Required work: From the first line of the listing below to the line with "C = bpy.data.collections.new('yard');", print each line exactly, and nothing more. Leave out the pictures.

Available data:
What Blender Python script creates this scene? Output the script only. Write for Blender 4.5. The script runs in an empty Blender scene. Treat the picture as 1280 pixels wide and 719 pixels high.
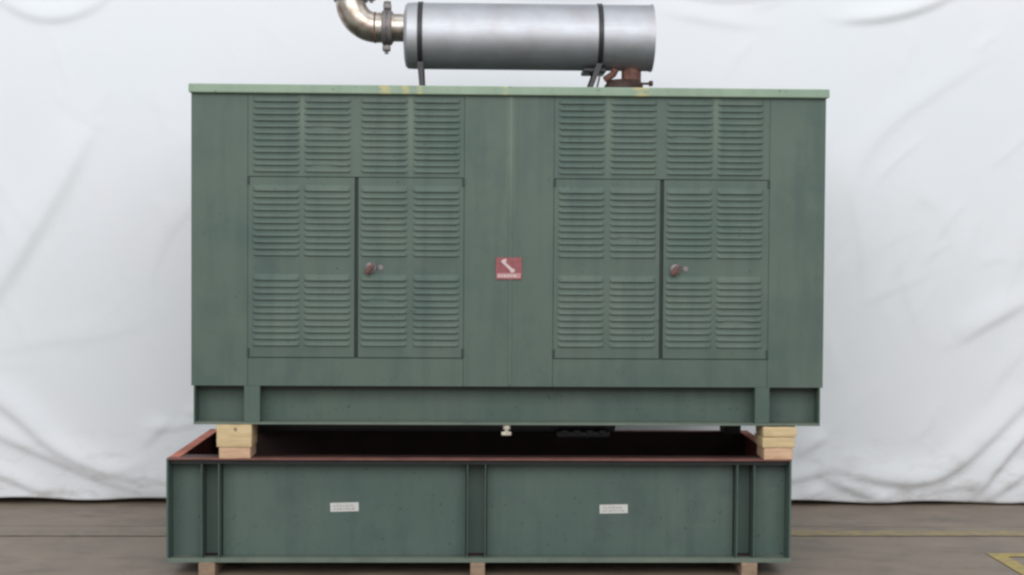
import bpy, bmesh, math, random
import numpy as np
from mathutils import Vector, Matrix
random.seed(7)
PI = math.pi
scene = bpy.context.scene
C = bpy.data.collections.new('yard'); scene.collection.children.link(C)

# ---------------------------------------------------------------- camera
cam_d = bpy.data.cameras.new('camera'); cam = bpy.data.objects.new('camera', cam_d); C.objects.link(cam)
cam_d.sensor_width = 36.0; cam_d.lens = 36.0 * 1700 / 1280
cam_d.clip_start = 0.05; cam_d.clip_end = 200
YAW = math.atan(45 / 1700); PITCH = math.atan(45 / 1700); ROLL = math.radians(0.36)
rot = Matrix.Rotation(-YAW, 4, 'Z') @ Matrix.Rotation(PI / 2 - PITCH, 4, 'X') @ Matrix.Rotation(ROLL, 4, 'Z')
cam.matrix_world = Matrix.Translation((-0.18, -7.73, 1.82)) @ rot
scene.camera = cam
scene.view_settings.view_transform = 'Standard'
scene.view_settings.look = 'None'
scene.view_settings.exposure = 0.0
scene.view_settings.gamma = 1.0
scene.render.engine = 'CYCLES'
scene.cycles.filter_width = 2.6

# ---------------------------------------------------------------- world and lamps
w = bpy.data.worlds.new('World'); scene.world = w; w.use_nodes = True
bg = w.node_tree.nodes['Background']; bg.inputs[0].default_value = (0.945, 0.97, 1.0, 1); bg.inputs[1].default_value = 0.54

def area(name, loc, target, sx, sy, power, col):
    d = bpy.data.lights.new(name, 'AREA'); d.shape = 'RECTANGLE'; d.size = sx; d.size_y = sy
    d.energy = power; d.color = col
    o = bpy.data.objects.new(name, d); C.objects.link(o); o.location = loc
    o.rotation_euler = (Vector(target) - Vector(loc)).to_track_quat('-Z', 'Y').to_euler()
    return o
area('ceiling_lamp', (-0.6, -13.0, 8.8), (0, 0.2, 1.0), 22.0, 9.0, 1880, (1.0, 0.99, 0.98))
area('ceiling_lamp', (0.4, -1.2, 9.0), (0.4, -1.0, 0), 15.0, 3.5, 130, (1.0, 0.99, 0.98))

# ---------------------------------------------------------------- node helpers
def mat(name):
    m = bpy.data.materials.new(name); m.use_nodes = True
    nt = m.node_tree; b = nt.nodes['Principled BSDF']
    return m, nt, b
def N(nt, t, **kw):
    n = nt.nodes.new(t)
    for k, v in kw.items(): setattr(n, k, v)
    return n
def pos(nt, scale=(1, 1, 1)):
    g = N(nt, 'ShaderNodeNewGeometry'); mp = N(nt, 'ShaderNodeMapping')
    mp.inputs['Scale'].default_value = scale
    nt.links.new(g.outputs['Position'], mp.inputs['Vector'])
    return mp.outputs['Vector']
def noise(nt, vec, scale, detail=4, rough=0.55):
    n = N(nt, 'ShaderNodeTexNoise'); n.inputs['Scale'].default_value = scale
    n.inputs['Detail'].default_value = detail; n.inputs['Roughness'].default_value = rough
    nt.links.new(vec, n.inputs['Vector']); return n.outputs['Fac']
def ramp(nt, fac, a, b, ca=(0, 0, 0, 1), cb=(1, 1, 1, 1)):
    r = N(nt, 'ShaderNodeValToRGB'); e = r.color_ramp.elements
    e[0].position = a; e[0].color = ca; e[1].position = b; e[1].color = cb
    nt.links.new(fac, r.inputs[0]); return r.outputs[0]
def mix(nt, fac, a, b, mode='MIX'):
    n = N(nt, 'ShaderNodeMix', data_type='RGBA', blend_type=mode)
    for i, v in ((0, fac), (6, a), (7, b)):
        if isinstance(v, (int, float)): n.inputs[i].default_value = v
        elif isinstance(v, tuple): n.inputs[i].default_value = v
        else: nt.links.new(v, n.inputs[i])
    return n.outputs[2]
def M(nt, op, a, b=0.0, c=None):
    n = N(nt, 'ShaderNodeMath', operation=op)
    for i, v in enumerate((a, b, c)):
        if v is None: continue
        if isinstance(v, (int, float)): n.inputs[i].default_value = v
        else: nt.links.new(v, n.inputs[i])
    return n.outputs[0]
def bump(nt, b, h, strength, dist=0.01):
    n = N(nt, 'ShaderNodeBump'); n.inputs['Strength'].default_value = strength; n.inputs['Distance'].default_value = dist
    nt.links.new(h, n.inputs['Height']); nt.links.new(n.outputs[0], b.inputs['Normal'])

# ---------------------------------------------------------------- materials
def paint(name, base, faded, dark, rough=0.5, streak_x=()):
    m, nt, b = mat(name)
    v = pos(nt); big = noise(nt, v, 1.7, 4)
    col = mix(nt, ramp(nt, big, .32, .68), base, faded)
    st = noise(nt, pos(nt, (14, 14, .45)), 1.0, 5, .62)            # run-off streaks
    col = mix(nt, M(nt, 'MULTIPLY', ramp(nt, st, .48, .78), .24), col, faded)
    st2 = noise(nt, pos(nt, (9, 9, .8)), 1.3, 5, .6)
    col = mix(nt, M(nt, 'MULTIPLY', ramp(nt, st2, .48, .78), .42), col, dark)
    bl = noise(nt, pos(nt, (1, 1, .8)), 3.1, 5, .65)                  # blotchy hand and dust marks
    col = mix(nt, M(nt, 'MULTIPLY', ramp(nt, bl, .50, .72), .45), col, (dark[0] * .95, dark[1] * .92, dark[2] * 1.0, 1))
    if streak_x:                                                     # pale washed lines between the louvre columns
        s = N(nt, 'ShaderNodeSeparateXYZ'); nt.links.new(v, s.inputs[0]); acc = None
        for cx, wd, zt, a in streak_x:
            d = M(nt, 'ABSOLUTE', M(nt, 'SUBTRACT', s.outputs[0], cx))
            k = M(nt, 'SUBTRACT', 1.0, M(nt, 'DIVIDE', d, wd)); k = M(nt, 'MAXIMUM', k, 0)
            zf = N(nt, 'ShaderNodeMapRange'); zf.inputs[1].default_value = zt; zf.inputs[2].default_value = zt + .35
            nt.links.new(s.outputs[2], zf.inputs[0])
            k = M(nt, 'MULTIPLY', M(nt, 'MULTIPLY', k, zf.outputs[0]), a)
            acc = k if acc is None else M(nt, 'ADD', acc, k)
        acc = M(nt, 'MULTIPLY', M(nt, 'MINIMUM', acc, 1.0), M(nt, 'ADD', M(nt, 'MULTIPLY', st, .9), .25))
        col = mix(nt, acc, col, (.27, .335, .25, 1))
    if 'green' in name:
        sc = noise(nt, pos(nt, (5, 5, 75)), 1.2, 4, .7); gate = noise(nt, v, 1.3, 3)
        col = mix(nt, M(nt, 'MULTIPLY', M(nt, 'MULTIPLY', ramp(nt, sc, .66, .72), ramp(nt, gate, .5, .62)), .55), col, (.20, .25, .21, 1))
        ru = noise(nt, v, 38, 4, .65)
        col = mix(nt, M(nt, 'MULTIPLY', M(nt, 'MULTIPLY', ramp(nt, ru, .66, .71), ramp(nt, noise(nt, v, 2.3, 3), .48, .62)), .8), col, (.10, .055, .035, 1))
    sp = noise(nt, v, 55, 2, .5)                                     # chips and specks
    col = mix(nt, ramp(nt, sp, .70, .76), col, (dark[0] * .5, dark[1] * .45, dark[2] * .42, 1))
    nt.links.new(col, b.inputs['Base Color'])
    r = N(nt, 'ShaderNodeMapRange'); nt.links.new(st2, r.inputs[0])
    r.inputs[3].default_value = rough - .1; r.inputs[4].default_value = rough + .16
    nt.links.new(r.outputs[0], b.inputs['Roughness'])
    b.inputs['Specular IOR Level'].default_value = .35
    bump(nt, b, M(nt, 'ADD', noise(nt, v, 2.6, 2), M(nt, 'MULTIPLY', noise(nt, v, 160, 2), .015)), .35, .02)
    return m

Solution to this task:
What Blender Python script creates this scene? Output the script only. Write for Blender 4.5. The script runs in an empty Blender scene. Treat the picture as 1280 pixels wide and 719 pixels high.
import bpy, bmesh, math, random
import numpy as np
from mathutils import Vector, Matrix
random.seed(7)
PI = math.pi
scene = bpy.context.scene
C = bpy.data.collections.new('yard'); scene.collection.children.link(C)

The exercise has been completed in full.